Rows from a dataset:
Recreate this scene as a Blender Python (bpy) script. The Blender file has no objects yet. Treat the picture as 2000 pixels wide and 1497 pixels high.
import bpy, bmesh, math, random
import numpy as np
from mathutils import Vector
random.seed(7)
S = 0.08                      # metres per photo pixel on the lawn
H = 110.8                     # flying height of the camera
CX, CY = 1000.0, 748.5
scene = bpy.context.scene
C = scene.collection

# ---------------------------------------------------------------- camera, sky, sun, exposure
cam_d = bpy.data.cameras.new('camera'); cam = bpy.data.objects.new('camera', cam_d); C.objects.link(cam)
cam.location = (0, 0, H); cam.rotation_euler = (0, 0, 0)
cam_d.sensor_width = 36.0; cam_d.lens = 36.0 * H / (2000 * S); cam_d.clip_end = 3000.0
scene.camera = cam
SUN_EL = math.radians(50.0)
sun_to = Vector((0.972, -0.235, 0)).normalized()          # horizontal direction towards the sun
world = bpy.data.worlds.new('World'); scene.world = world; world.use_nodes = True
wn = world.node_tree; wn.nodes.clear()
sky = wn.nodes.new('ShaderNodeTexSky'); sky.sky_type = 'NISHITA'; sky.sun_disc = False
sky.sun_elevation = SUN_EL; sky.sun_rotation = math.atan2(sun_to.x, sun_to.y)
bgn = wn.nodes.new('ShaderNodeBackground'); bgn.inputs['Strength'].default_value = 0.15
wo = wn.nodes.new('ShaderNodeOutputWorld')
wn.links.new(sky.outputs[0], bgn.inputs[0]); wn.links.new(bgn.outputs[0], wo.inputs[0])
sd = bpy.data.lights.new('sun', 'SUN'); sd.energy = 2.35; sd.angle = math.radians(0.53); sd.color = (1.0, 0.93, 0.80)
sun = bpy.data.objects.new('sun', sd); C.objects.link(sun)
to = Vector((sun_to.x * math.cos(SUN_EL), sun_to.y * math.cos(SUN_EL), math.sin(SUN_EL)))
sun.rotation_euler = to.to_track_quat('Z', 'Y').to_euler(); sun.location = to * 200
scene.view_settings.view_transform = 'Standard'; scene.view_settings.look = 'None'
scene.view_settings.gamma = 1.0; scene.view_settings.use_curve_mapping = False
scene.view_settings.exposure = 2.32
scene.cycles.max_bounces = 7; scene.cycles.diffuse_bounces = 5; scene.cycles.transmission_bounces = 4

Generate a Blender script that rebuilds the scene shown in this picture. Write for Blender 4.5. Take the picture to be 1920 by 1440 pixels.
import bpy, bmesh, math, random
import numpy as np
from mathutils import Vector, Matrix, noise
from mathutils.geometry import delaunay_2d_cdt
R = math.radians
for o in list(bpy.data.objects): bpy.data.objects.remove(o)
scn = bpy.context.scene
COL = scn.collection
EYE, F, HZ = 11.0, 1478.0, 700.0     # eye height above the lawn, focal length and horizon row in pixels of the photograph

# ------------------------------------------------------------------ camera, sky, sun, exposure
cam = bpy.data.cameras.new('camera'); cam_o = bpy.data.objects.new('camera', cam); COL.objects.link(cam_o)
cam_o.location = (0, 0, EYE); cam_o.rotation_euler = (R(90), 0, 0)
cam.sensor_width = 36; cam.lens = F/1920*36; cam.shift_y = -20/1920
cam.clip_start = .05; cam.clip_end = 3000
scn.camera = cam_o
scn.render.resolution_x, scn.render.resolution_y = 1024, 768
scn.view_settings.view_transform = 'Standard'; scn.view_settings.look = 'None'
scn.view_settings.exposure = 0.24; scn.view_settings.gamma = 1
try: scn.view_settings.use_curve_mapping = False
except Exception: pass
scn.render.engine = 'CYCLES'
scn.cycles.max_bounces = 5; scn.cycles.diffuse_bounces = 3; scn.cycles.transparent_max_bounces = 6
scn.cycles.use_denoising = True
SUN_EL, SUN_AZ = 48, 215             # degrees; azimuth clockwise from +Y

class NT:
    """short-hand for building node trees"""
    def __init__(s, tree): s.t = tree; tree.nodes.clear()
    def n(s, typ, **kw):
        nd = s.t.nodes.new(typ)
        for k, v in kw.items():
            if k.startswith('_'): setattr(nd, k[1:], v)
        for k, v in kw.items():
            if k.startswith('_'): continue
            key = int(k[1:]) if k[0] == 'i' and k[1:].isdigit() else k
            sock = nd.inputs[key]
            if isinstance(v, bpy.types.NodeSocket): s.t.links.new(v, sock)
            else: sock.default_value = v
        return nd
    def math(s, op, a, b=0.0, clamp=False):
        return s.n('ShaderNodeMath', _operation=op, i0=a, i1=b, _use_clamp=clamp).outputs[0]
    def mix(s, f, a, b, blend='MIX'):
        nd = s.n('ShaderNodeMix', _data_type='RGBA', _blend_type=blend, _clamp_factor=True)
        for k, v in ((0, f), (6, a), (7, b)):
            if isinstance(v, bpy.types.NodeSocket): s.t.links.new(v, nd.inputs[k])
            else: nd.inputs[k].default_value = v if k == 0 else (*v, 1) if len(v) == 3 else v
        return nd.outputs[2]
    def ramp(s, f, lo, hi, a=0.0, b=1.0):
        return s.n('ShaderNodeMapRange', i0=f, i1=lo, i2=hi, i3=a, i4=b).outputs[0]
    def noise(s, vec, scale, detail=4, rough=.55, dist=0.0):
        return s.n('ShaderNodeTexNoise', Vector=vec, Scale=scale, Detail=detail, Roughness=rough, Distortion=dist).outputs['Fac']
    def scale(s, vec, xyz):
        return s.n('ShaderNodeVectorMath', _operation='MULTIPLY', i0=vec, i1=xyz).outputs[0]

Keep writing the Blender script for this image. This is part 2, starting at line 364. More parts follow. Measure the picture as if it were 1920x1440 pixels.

[Task description] Exactly as they appear, please write out the lines from the opening of the listing above down to the line containing "C = scene.collection", with both end lines included.

[Solution below]
Recreate this scene as a Blender Python (bpy) script. The Blender file has no objects yet. Treat the picture as 2000 pixels wide and 1497 pixels high.
import bpy, bmesh, math, random
import numpy as np
from mathutils import Vector
random.seed(7)
S = 0.08                      # metres per photo pixel on the lawn
H = 110.8                     # flying height of the camera
CX, CY = 1000.0, 748.5
scene = bpy.context.scene
C = scene.collection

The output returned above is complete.